Now you probably expect me to huff and puff about this woke equivalent of Nazi book burning, spouting words like ‘savagery’, ‘vandalism’, ‘barbarism’ and so forth. Well, hate to disappoint, but I’m not going to.

Instead I simply invite you to ponder the state of a civilisation where that sort of thing happens at a university currently ranked as the world’s best. That’s right, the best not merely in Britain, but in the whole world.

I’d also like to rebuke the University of Oxford for a certain lapse in logic and consistency.
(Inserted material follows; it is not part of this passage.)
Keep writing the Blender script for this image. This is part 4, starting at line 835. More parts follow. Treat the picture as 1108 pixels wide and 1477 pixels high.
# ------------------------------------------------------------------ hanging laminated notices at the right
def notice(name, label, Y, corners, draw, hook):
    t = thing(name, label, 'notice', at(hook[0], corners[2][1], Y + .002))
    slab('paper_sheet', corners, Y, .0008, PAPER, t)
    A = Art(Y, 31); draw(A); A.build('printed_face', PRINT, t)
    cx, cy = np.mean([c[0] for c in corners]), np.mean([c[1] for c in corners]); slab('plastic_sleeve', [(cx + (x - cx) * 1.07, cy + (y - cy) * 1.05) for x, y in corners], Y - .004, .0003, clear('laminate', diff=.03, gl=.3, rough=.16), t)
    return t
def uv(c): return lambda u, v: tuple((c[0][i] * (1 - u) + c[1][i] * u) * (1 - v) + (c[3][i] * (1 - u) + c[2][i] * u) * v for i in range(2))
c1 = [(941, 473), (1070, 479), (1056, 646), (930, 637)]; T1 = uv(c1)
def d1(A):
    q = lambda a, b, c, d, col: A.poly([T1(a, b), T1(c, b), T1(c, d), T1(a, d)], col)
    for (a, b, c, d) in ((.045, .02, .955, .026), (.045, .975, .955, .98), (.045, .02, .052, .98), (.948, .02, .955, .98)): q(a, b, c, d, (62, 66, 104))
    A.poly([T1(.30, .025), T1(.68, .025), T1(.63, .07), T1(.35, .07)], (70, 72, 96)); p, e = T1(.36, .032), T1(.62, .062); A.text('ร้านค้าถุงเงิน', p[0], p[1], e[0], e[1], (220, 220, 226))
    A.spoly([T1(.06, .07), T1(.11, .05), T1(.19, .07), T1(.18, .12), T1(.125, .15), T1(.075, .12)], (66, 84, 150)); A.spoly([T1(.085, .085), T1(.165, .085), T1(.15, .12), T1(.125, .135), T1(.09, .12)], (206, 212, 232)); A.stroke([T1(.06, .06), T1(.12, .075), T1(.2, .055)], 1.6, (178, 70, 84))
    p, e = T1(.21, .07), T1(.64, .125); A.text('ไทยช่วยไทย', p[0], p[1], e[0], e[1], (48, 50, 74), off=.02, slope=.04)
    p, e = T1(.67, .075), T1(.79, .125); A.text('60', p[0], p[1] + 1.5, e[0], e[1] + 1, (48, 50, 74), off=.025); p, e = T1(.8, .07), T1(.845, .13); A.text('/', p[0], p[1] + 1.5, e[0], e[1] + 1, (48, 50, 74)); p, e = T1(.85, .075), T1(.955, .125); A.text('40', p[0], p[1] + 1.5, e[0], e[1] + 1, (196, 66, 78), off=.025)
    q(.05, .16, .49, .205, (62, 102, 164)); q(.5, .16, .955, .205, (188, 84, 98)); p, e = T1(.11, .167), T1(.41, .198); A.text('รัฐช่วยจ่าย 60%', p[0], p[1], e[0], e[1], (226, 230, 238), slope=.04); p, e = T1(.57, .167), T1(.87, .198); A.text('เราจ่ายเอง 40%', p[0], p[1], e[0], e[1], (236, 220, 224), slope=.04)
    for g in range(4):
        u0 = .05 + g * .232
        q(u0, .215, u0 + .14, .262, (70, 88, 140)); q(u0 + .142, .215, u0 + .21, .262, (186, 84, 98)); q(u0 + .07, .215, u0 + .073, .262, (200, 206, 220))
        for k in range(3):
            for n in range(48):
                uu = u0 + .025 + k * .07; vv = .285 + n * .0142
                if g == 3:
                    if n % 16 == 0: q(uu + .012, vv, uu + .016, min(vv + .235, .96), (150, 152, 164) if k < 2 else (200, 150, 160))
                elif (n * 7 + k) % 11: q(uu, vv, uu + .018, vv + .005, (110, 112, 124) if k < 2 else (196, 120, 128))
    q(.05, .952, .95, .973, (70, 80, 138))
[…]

Why just Mozart and Beethoven (and Guido d’Arezzo, who first committed the offence of inventing modern musical notation)?

Why not also Newton and Leibniz, who concocted their theories at a time when slavery and colonialism were rife, and dead black people were stuffed and displayed in zoological museums? (I’m only mentioning those two because the list of scientists working before the second half of the 20th century is too long to include here.)

Why not Plato and Aristotle, who not only philosophised at a time of slavery, but actually extolled it?

Why not the whole European, and specifically English, literature created at a time when black people didn’t teach, nor indeed study, at Oxford?

Why not Classical, Romanesque, Gothic, Renaissance, Neo-Classical, Georgian, Regency and Victorian architecture? Do you have any idea how deeply it can traumatise ‘students of colour’ (other than white, that is)?

And oh yes, what about all art of the same periods? I mean, how many black people were painted by Leonardo and Vermeer? How do you suppose students of colour feel having to study paintings of white bitches playing the virginals?

But do let’s simplify matters by stopping this itemisation. Cancel the lot of them, I say. Oxford should reduce its entire curriculum to one programme only: Black Studies.

This could be subdivided into courses in African art, bongo drum compositions, rap, black literature and a very short credit module in black science. Black magic is worth considering too, even though it’s not overtly racial.

Have you pondered all those timely proposals? Fine. Now ponder something else: if this is what’s going on at the world’s top university, what are the lesser institutions teaching? Apart from condom studies, that is.

Cannibalism? Voodoo? History of slavery? No, surely not those – such courses would only perpetuate negative racial stereotyping, thereby reinforcing all sorts of unconscious biases. Anyway, your guess is as good as mine, or actually much better because I’m out of ideas.

Meanwhile, let’s start a campaign for cancelling Oxford University (founded in 1096) and all other institutionally racist institutions dating back to the times falling short of our exacting moral standards. And not just the educational establishments either.

The Mother of All Parliaments, anyone?